Much of “Golda” is about her trying to navigate another war: the feuding between members of her cabinet. There were disagreements on military decisions, there were power struggles, and there were internal betrayals. The cabinet members who were at odds with each other included head of military intelligence Eli Zeira (played by Dvir Benedek), minister of defense Moshe Dayan (played by Rami Heuberger), and chief of staff David “Dado” Elazar (played by Lior Ashkenazi). All of the supporting cast members in the movie give capable but not outstanding performances.

“Golda” also has some underwhelming scenes of her interactions with Henry Kissinger (played by Liev Schreiber), who was a newly appointed secretary of state for the United States at the time. Henry was reluctant for the U.S. to get involved in the Yom Kippur War, while Golda was pressuring him to have the U.S. take a stand. Unfortunately, the way that “Golda” depicts her telling him about the war is with this trite comment when she talks to Henry on the phone: “We’ve got trouble with the neighbors again.”

Mirren certainly seems to be putting in a sincere effort to depict Meir with authenticity. However, the end result is that Mirren (who is British in real life) never quite embodies the Golda character in an entirely believable way and lets the makeup and costumes do a lot of the acting. Much of the dialogue also sounds very phony and overly simplistic.

Perhaps the biggest disappointment about “Golda” is that by the end of the movie, viewers will feel like they will know about her military decisions during this war but haven’t learned much about Golda as a person.

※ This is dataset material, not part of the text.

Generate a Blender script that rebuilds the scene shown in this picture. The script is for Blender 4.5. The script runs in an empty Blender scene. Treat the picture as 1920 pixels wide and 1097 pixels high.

The tone of the film is a repeat loop of “and this happened, and then Golda did this, and then this happened.” This formula quickly becomes very monotonous.

There’s a scene in the movie when Golda tells Lou to let her know if she ever sees Golda showing the slightest sign of dementia. “You will tell me,” Golda says. “I can’t trust the flatterers.” The same can be said of anyone who over-praises this mediocre movie as anything but what it is: a very surface-level and often dull film where Mirren’s talent is squandered in doing a Golda Meir impersonation, not a Golda Meir revelation.

Bleecker Street released “Golda” in U.S. cinemas on August 25, 2023. The movie was released on digital and VOD on September 19, 2023. “Golda” was released on Blu-ray and DVD on October 17, 2023.